10. DE LA MÊME.
(Brunswic) 16 juin (1768).
Mon très-cher, tout adorable frère,
J'ai passé une bien mauvaise nuit après votre départ, et retourne tristement dans ma chambre, n'y trouvant plus cet adorable frère qui m'avait comblée de bontés et d'amitié. Je devais cependant m'attendre que le contentement de jouir de votre présence ne serait que momentané, et considérer comme une espèce de sacrifice le précieux temps que vous m'avez daigné destiner de vous voir à des occupations plus utiles; ce qui redouble les obligations que je vous dois, mon adorable frère, de cette nouvelle marque de vos bienveillances, dont je vous fais encore mes très-humbles remercîments avec un cœur pénétré de toutes vos bontés. J'en ai l'âme si remplie, que je ne pense à autre chose; et quoique c'est l'idée la plus agréable que je puisse avoir de me représenter mon cher frère dans l'imagination, la privation m'en est toujours d'autant plus sensible, et ce n'est que l'espérance dont vous m'avez flattée de pouvoir aspirer plus souvent à cette satisfaction qui sera capable de me faire surmonter la peine de votre séparation.
Le Duc et mon fils ont été très-charmés de la façon gracieuse et cordiale dont vous les avez accueillis, de même que des procédés honnêtes dont vous avez agi dans ces malheureuses catastrophes.1_391-a Veuille le ciel vous donner à l'avenir plus de contentement, et vous<392> rendre en toute chose aussi heureux que je le désire et que vous en êtes digne! Je souhaite avec empressement d'apprendre que les fatigues de toutes les courses que vous venez de faire ne vous aient pas échauffé, et que votre retour se soit terminé en parfaite santé. Ce qui n'a pas peu contribué à ma joie, c'est de vous trouver si bien, et un air de vigueur qui me flatte de vous savoir longtemps conservé. J'ai reçu votre gracieuse lettre avec attendrissement, et je la baisai mille fois; tout ce qui me vient de votre part me touche le cœur, qui vous appartient depuis que je vous connais, et qui vous restera jusqu'à mon trépas, étant avec des sentiments inaltérables de tendresse et d'amitié, etc.
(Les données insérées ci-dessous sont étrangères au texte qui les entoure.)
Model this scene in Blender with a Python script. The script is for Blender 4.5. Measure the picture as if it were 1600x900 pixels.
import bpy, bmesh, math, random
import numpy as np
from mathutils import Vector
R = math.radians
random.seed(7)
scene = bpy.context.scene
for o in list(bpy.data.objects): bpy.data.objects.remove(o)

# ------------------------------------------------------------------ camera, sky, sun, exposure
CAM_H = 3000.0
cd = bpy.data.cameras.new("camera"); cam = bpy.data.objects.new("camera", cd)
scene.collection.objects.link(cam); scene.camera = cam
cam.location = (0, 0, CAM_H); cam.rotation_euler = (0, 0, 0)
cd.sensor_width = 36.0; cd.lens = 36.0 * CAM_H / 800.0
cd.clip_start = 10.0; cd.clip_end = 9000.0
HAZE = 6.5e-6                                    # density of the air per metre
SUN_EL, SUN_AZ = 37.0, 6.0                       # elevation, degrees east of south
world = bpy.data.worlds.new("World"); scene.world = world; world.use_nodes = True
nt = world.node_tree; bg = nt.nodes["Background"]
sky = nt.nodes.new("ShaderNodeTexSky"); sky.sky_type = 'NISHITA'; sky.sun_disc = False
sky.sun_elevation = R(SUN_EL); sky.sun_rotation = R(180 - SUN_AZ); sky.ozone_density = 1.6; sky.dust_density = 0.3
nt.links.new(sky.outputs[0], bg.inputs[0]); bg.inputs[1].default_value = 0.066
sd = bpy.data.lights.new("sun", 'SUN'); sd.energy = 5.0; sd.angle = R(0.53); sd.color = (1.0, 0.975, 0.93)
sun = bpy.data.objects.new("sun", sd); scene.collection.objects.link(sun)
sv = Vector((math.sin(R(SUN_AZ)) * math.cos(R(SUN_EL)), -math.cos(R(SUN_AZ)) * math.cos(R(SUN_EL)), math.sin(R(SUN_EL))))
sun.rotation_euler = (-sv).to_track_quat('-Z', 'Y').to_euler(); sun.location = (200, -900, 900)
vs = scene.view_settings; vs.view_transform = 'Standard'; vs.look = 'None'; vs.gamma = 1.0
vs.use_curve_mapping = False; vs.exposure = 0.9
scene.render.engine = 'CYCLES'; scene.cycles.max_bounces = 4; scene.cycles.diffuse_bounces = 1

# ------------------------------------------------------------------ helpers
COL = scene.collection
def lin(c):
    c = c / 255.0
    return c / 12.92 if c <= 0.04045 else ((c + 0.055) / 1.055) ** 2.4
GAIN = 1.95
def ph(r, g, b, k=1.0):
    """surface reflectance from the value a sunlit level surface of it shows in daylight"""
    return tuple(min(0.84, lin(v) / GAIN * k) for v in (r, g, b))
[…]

1_391-a La Duchesse parle de l'inconduite de sa fille, la princesse Elisabeth, femme du Prince de Prusse, et de l'arrêt de divorce prononcé le 21 avril 1769. Voyez t. VI, p. 24 et 25. Frédéric dit dans sa lettre inédite à son frère le prince Henri, du 26 mars 1760, :« .... D'ailleurs, nous faisons ici des séparations, et je suis occupé à trouver les fonds et faire les arrangements nécessaires pour l'établissement de madame Pietro. » Voyez t. XXVI, p. 45, 56 et 69, et J.-D.-E. Preuss, Urkundenbuch zu der Lebensgeschichte Friedrichs des Grossen, t. III, p. 213 et suivantes, et t. V, p. 248; voyez aussi Friedrich Ludwig Schröder. Beitrag zur Kunde des Menschen und des Künstlers, von F. L. W. Meyer. Hambourg, 1819, t. I, p. 108.